Matthew Lewis, a spokesperson for the pro-housing lobbying group, CA YIMBY, said the latest iteration of the proposal is more straightforward.
“The main way to describe this that’s different from those that came before is that it’s a clean upzoning,” Lewis said. “It’s seven stories, and there’s no other conditions.”
And, he said, other new laws, adopted in the intervening years, have since overridden or addressed other concerns.
SB 9, by former state Sen. Toni Atkins, was signed into law in 2021. It allows homeowners to subdivide their lots and add up to two duplexes in most single-family neighborhoods. Another law, SB 330 by former state Sen. Nancy Skinner requires developers offer tenants the right of first refusal in new apartments if they are displaced by development.
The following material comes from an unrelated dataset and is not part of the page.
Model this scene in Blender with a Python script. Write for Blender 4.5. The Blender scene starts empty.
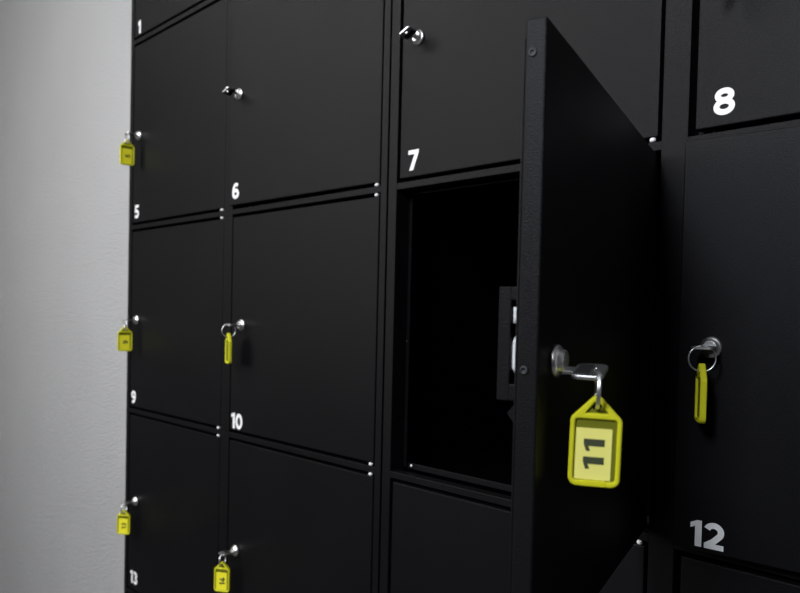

“The lens is different now because the legislative landscape is different than it was,” Lewis said.
Shanti Singh, however, with advocacy group Tenants Together, said she isn’t convinced. Her organization opposed SB 50 over concerns that it would accelerate displacement of lower-income tenants. Although she hadn’t seen a draft of SB 79 when she spoke to KQED, she said the same concerns very likely still apply.
“We don’t have any objection to going after exclusionary communities or making housing easier to build. And we’re certainly not against the idea of buildings being tall,” Singh said. “It’s when you pick a fight with our communities, who desperately need affordable housing, who are facing eviction and displacement, that’s when we get involved.”